Copy every line with the string "Blender" in it.

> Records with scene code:

----

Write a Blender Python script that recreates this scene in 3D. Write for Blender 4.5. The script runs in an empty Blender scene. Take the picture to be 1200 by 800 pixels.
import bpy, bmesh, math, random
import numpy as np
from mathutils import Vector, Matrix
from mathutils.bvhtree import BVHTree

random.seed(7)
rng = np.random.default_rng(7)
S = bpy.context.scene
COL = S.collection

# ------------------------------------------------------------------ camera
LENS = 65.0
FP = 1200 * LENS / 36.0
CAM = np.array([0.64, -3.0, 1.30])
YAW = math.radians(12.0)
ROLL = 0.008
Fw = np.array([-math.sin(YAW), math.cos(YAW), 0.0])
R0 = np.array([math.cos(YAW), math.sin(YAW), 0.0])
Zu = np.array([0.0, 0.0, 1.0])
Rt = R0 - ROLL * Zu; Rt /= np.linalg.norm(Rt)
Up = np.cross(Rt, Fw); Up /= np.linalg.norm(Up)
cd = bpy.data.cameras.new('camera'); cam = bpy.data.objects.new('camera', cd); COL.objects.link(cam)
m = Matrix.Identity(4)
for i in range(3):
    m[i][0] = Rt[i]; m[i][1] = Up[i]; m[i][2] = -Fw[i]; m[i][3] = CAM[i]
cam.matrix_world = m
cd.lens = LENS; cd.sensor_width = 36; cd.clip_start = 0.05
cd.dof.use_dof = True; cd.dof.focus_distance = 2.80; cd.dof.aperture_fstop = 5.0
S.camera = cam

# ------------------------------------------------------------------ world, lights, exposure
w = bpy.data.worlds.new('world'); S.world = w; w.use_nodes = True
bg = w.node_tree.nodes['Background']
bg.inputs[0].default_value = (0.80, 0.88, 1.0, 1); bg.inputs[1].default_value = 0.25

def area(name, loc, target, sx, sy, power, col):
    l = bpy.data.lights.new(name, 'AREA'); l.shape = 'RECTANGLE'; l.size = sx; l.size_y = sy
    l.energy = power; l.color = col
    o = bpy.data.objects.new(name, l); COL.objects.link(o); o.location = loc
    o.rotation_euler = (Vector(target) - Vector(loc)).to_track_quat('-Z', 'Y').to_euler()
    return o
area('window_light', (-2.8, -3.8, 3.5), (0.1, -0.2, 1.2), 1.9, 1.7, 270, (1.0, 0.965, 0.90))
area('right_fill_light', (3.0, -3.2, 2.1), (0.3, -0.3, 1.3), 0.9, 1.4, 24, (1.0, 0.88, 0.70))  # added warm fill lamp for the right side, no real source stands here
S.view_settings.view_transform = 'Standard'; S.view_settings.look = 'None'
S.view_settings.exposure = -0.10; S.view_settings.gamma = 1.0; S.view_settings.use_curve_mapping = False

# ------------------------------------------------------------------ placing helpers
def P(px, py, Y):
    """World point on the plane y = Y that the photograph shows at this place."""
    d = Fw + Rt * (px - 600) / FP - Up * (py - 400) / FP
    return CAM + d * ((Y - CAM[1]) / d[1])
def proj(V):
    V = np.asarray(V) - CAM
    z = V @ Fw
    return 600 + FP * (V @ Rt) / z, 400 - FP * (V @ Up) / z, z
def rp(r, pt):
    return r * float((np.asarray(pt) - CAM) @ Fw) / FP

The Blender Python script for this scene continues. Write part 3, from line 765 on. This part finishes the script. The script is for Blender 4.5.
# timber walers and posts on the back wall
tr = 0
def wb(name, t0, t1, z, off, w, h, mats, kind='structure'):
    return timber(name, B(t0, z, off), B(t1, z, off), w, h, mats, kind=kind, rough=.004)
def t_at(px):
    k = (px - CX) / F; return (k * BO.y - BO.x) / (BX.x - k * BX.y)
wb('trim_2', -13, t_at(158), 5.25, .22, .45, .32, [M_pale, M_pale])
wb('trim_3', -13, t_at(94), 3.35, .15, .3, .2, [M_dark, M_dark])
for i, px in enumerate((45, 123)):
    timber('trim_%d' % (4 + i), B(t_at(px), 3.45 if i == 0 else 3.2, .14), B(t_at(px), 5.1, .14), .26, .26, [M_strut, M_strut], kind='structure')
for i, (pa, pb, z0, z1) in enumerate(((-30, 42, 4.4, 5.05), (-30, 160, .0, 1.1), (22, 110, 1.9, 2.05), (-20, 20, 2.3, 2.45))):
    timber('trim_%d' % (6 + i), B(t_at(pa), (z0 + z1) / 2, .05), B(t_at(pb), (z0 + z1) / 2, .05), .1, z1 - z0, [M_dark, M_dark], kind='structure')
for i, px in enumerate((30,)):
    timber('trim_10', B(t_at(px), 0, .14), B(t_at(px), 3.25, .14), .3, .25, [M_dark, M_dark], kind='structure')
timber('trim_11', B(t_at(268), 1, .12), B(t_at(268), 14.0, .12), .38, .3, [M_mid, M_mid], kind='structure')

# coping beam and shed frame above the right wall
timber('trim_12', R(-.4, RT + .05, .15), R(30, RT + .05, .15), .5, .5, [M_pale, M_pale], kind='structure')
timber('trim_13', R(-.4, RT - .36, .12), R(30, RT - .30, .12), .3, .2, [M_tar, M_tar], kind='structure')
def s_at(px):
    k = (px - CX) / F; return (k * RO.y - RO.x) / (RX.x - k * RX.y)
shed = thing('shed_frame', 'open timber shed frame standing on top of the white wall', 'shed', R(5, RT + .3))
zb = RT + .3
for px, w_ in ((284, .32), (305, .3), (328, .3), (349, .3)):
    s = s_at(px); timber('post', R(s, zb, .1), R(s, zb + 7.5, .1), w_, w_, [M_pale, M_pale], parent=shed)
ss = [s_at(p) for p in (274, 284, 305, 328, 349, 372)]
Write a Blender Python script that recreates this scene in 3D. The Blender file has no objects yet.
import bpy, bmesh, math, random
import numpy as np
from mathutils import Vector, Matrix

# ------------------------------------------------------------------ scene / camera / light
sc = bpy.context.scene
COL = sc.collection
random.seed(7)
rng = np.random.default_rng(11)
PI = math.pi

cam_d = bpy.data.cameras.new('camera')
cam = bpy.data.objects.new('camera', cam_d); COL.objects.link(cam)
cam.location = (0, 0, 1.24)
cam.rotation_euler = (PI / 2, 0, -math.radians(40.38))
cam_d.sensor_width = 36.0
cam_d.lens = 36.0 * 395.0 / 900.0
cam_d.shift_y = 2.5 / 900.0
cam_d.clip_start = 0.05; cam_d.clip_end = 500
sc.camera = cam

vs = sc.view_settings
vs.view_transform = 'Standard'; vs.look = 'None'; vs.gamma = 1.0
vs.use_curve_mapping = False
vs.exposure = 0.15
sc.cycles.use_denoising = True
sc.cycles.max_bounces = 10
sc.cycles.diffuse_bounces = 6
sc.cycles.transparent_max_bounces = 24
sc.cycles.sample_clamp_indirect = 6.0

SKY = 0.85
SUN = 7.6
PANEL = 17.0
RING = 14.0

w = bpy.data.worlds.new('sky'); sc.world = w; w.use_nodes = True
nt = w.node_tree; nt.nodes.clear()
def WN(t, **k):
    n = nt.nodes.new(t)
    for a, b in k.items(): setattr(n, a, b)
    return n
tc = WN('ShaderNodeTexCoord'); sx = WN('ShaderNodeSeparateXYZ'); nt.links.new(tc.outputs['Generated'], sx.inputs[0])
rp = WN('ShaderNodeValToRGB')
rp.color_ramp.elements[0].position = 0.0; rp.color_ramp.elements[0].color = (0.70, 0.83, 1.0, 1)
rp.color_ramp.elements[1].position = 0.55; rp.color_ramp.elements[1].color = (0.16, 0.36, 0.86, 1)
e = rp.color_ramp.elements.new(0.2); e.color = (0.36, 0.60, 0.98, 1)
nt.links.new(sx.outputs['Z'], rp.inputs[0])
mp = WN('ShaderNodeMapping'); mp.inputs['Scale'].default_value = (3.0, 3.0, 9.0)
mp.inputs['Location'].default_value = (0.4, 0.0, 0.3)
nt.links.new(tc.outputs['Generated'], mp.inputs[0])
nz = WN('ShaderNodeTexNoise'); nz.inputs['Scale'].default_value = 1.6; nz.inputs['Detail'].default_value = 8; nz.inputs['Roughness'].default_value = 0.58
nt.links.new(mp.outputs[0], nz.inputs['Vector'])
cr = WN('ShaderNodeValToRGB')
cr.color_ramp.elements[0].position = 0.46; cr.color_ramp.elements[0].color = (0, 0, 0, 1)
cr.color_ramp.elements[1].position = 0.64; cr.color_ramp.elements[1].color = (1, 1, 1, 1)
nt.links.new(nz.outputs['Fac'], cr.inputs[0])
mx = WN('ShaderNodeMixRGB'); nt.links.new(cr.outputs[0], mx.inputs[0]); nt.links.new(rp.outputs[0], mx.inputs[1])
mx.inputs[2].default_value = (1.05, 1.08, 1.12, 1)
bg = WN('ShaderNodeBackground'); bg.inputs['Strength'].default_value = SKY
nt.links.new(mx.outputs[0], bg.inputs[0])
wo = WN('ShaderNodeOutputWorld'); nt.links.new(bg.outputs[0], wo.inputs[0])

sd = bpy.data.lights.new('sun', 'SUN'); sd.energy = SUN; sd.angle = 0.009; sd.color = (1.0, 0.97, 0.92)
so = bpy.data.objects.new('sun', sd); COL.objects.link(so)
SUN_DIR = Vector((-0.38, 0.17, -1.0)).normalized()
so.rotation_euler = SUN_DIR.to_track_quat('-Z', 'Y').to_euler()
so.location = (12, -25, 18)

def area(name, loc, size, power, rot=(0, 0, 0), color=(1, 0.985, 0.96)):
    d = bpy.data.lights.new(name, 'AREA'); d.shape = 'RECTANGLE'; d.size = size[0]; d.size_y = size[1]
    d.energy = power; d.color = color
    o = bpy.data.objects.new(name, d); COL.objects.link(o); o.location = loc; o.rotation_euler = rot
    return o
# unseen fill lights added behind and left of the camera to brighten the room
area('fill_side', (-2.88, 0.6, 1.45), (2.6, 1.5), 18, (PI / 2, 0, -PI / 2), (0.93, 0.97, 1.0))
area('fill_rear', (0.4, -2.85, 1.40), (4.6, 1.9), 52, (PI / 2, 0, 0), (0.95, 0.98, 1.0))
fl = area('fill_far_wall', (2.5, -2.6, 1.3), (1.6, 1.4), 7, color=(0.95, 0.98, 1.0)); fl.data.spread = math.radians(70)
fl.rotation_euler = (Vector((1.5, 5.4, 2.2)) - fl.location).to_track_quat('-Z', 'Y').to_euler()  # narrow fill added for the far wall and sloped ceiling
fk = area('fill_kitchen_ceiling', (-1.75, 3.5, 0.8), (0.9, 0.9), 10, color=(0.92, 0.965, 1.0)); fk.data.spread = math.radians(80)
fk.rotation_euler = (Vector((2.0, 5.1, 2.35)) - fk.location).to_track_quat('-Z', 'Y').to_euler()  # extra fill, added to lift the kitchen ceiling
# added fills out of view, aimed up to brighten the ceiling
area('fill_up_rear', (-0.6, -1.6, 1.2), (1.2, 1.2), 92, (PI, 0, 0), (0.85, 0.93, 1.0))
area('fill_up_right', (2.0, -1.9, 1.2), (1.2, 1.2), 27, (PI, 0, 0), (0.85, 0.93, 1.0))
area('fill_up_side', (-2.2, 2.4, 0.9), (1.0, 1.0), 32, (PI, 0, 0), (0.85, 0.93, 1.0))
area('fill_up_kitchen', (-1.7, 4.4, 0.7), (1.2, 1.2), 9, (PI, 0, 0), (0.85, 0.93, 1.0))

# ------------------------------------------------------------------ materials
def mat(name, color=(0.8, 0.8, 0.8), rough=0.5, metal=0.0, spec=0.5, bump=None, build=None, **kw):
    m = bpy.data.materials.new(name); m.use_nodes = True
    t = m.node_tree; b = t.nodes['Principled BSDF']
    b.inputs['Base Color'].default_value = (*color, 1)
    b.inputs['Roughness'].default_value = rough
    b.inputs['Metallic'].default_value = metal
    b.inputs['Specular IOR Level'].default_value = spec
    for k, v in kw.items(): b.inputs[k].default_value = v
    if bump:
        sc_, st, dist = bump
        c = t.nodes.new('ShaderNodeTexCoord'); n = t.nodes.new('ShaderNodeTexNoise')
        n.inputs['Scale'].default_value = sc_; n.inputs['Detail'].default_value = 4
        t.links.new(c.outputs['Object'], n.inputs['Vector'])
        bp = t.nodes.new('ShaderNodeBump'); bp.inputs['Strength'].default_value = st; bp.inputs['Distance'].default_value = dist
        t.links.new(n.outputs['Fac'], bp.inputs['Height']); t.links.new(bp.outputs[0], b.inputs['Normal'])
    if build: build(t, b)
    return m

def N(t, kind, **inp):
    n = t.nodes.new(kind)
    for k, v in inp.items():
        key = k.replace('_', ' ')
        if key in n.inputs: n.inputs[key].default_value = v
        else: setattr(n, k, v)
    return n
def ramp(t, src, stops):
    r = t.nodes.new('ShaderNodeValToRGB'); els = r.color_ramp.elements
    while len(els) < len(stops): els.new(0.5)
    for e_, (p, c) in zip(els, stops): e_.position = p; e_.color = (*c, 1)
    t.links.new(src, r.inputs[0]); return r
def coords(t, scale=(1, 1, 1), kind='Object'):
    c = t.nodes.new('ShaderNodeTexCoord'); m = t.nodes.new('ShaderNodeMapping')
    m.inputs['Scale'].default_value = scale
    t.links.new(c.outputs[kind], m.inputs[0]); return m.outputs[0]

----

> Task answer:
Write a Blender Python script that recreates this scene in 3D. Write for Blender 4.5. The script runs in an empty Blender scene. Take the picture to be 1200 by 800 pixels.
The Blender Python script for this scene continues. Write part 3, from line 765 on. This part finishes the script. The script is for Blender 4.5.
Write a Blender Python script that recreates this scene in 3D. The Blender file has no objects yet.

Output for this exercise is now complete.